Il teatro di cui si fa latore Lepage è unico nel suo genere.
Intanto per l'impiego tecnico, le scenografie che miniaturizzano edifici a più piani (quello nel quale abitava il regista-perfomer nell'infanzia), l'impiego delle videoproiezioni (a restituire gli interni dell'edificio in scala, o a riproporre materiali d'archivio), della webcam, la cui immagine ripresa è reintegrata come apparato scenico o, ancora, la grande arte scenografica, nella quale Lepage eccelle col suo gruppo ex machina, che sa trasformare, sotto gli occhi del pubblico, l'interno della cucina della sua casa (così come è restituita scenograficamente nel parallelepipedo che esternamente riproduce in scala l'edificio in cui ha abitato), nel classico dine bar con bancone e sgabelli alti.
L'unicità del teatro di Lepage è anche nella pratica politica (nel senso di vita nella città), nella pratica discorsiva con un pubblico col quale ragionare, commentare e glossare.
L'occasione di ripercorrere un viaggio nella sua memoria biografica (le origini umili della sua famiglia, l'affetto indefesso per il padre e lo stacanovismo dell'uomo, che lo intenerisce) diventa per Lepage mezzo per rievocare una pagina di storia politica del Canada e del Quebec, (di)mostrando come il vissuto personale, avendo luogo in un determinato contesto storico, è di per sé politico e che non si può fare dunque essere davvero biografici se non si parla di Storia.

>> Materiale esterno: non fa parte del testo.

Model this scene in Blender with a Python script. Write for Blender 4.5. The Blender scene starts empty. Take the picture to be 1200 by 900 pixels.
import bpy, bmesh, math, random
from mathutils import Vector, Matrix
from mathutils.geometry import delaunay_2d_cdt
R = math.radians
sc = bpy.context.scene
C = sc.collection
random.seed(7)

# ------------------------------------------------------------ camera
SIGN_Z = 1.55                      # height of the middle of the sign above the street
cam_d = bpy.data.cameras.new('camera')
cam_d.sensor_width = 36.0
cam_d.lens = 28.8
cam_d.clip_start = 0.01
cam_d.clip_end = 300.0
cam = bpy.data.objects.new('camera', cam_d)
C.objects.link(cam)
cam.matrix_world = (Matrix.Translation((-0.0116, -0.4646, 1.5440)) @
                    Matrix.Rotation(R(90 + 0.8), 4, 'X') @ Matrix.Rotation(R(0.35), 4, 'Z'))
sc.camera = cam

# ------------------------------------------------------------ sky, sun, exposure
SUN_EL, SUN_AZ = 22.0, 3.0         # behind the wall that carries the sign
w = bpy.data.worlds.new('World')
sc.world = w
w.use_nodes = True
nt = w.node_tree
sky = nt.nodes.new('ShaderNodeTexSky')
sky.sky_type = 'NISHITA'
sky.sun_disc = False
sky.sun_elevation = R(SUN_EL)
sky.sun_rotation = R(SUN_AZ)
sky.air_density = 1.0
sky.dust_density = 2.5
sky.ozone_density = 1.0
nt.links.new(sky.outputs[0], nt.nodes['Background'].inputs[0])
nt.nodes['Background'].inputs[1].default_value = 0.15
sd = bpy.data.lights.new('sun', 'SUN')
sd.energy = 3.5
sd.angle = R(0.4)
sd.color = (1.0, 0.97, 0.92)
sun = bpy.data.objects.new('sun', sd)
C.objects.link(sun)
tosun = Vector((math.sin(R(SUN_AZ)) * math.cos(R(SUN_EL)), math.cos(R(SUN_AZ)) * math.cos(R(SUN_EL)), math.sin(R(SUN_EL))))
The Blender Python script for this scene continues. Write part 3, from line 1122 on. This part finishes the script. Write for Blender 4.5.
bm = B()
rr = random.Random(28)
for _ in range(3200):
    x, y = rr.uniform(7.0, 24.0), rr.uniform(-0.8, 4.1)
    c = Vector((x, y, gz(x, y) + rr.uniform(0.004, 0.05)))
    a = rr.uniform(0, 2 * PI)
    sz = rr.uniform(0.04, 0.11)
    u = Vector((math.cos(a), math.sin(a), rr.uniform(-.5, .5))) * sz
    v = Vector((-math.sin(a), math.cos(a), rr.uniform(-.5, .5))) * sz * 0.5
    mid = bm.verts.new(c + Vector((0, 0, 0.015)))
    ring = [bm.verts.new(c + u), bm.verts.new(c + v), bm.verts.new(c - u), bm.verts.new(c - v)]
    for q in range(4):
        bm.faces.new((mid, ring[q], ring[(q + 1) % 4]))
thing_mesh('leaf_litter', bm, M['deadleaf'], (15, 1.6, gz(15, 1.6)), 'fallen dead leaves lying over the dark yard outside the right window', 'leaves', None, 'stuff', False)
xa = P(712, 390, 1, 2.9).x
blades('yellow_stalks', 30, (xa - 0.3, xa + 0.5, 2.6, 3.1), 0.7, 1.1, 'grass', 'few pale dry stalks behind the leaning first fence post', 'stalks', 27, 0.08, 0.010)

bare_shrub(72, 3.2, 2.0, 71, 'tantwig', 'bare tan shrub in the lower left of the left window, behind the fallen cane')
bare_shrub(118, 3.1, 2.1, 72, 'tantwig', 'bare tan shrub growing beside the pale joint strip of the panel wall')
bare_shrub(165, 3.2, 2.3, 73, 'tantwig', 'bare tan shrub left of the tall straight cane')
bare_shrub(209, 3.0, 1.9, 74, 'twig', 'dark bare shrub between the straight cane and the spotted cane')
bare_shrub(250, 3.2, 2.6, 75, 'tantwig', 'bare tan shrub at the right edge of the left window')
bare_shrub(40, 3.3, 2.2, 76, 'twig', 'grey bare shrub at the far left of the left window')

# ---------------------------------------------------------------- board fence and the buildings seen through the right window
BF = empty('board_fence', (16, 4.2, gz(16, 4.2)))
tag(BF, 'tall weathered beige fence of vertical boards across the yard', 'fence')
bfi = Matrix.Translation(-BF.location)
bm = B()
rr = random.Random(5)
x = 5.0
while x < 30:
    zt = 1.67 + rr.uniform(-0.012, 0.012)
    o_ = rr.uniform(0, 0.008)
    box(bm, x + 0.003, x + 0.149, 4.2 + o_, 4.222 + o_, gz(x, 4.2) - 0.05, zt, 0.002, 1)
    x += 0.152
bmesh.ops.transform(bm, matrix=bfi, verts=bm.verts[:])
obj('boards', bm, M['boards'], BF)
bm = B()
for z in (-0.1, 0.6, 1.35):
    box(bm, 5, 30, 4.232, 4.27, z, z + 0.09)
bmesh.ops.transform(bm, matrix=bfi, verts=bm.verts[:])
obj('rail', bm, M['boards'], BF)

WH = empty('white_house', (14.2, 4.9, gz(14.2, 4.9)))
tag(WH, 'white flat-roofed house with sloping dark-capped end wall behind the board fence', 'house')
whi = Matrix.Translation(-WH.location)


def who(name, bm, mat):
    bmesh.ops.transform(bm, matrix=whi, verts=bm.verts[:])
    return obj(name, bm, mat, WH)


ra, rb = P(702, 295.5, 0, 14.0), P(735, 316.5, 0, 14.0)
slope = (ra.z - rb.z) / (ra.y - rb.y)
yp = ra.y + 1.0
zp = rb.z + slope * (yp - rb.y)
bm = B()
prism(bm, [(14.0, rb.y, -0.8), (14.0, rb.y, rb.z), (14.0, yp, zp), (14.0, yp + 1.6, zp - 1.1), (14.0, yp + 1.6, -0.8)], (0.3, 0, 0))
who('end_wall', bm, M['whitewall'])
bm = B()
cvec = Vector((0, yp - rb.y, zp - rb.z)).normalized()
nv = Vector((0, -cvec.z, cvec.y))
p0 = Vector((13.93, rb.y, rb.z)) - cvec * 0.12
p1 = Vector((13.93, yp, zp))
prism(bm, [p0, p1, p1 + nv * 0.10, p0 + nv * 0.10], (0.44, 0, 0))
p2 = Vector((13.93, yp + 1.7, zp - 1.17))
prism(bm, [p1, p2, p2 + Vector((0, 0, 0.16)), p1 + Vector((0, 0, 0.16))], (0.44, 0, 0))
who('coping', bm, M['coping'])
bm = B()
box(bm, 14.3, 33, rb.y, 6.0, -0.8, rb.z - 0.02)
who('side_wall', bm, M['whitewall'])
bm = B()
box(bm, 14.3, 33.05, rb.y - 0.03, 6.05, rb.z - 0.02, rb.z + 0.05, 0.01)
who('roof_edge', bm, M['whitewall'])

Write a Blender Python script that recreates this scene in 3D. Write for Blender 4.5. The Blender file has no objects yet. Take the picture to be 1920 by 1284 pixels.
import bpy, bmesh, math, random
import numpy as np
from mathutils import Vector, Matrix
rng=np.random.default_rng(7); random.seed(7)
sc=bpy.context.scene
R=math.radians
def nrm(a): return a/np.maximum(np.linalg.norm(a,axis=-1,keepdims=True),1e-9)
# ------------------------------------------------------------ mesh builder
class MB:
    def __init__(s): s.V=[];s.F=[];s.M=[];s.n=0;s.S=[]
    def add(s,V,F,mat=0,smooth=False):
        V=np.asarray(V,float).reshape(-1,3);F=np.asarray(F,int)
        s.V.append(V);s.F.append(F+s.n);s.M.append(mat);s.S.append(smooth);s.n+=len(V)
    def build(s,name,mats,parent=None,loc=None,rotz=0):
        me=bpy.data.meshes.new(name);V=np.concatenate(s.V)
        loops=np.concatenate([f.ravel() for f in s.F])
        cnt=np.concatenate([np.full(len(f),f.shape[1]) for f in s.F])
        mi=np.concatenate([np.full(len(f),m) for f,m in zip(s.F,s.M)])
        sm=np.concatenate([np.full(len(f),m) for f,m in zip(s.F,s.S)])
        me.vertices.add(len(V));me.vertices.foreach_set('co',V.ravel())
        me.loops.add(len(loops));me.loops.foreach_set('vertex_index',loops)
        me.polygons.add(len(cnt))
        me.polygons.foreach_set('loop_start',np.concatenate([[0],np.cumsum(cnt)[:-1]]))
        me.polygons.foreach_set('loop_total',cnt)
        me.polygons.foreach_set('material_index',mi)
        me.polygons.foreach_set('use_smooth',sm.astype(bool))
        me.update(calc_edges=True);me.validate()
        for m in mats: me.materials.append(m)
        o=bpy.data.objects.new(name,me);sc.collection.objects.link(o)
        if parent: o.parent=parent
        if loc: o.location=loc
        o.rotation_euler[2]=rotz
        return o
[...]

887 (il numero civico del palazzo d'infanzia) è uno spettacolo ambizioso, complesso, difficile da allestire e portare in scena (complicato anche dal fatto che Lepage parla per la maggior parte del tempo in italiano), che solamente la bravura e la perizia tecnica di Lepage riescono ad approntare con apparente leggerezza e facilità.
Un teatro a suo modo civile che incanta il pubblico nel momento stesso in cui lo disincanta: quel che avviene sul palco è artificio, fisico, narrativo, retorico: la verità non sta nel verosimile ma nella veridicità di quanto rievocato, testimonianza di un ricordo fallace, e per questo squisitamente umano, dunque vero che non mente proprio quando sa di potersi confondere e illudere.
Un discorso sulla memoria cui lo spettacolo fa omaggio sia come pratica narrativa (e la messinscena con tutti i suoi apparati scenici ne costituisce una sorta di correlativo oggettivo), sia come pratica di riflessione su chi il teatro lo fa e su chi lo guarda.
Una memoria che Lepage finge per celia di non avere tanto da che per ricordare i versi della poesia Speak White di Michèle Lalonde (che parlava del Quebec separatista), deve ricorrere a una strategia mnemonica che consta nel collocare i versi da memorizzare nei diversi ambienti mentali di una casa nella quale si è vissuti della quale ci si ricorda bene, proprio come quella d'infanzia.
Una memoria che è ricordo ma anche artificio e finzione quella finzione esemplarmente rappresentata dalla macchina narrativa teatrale.
887 infatti comincia con delle istruzioni per l'uso (spegnete i cellulari, i bagni e il bar sono alle vostre spalle) che sembrano alludere a un prima o un dopo dello spettacolo che invece non c'è visto che siamo già nello spettacolo.
Prima ancora del testo da ascoltare, della messinscena da vedere, il teatro è un rito collettivo che fa riunire pubblico e attori e attrici nello stesso edificio.
Lo spettacolo comincia sempre dal momento in cui varchiamo la soglia dell'edificio teatrale: se c'è qualcuno che ha qualcosa da dire c'è sempre qualcuno che manifesta l'intenzione di ascoltare.
Ed ecco che la memoria, quella privata del ricordo biografico, rinvigorisce la pratica della memoria collettiva, quella della Storia, spingendoci a teatro e muovendoci alla vita, in una parola, facendoci esistere.
Quale apertura migliore per il trentennale di RomaEuropa?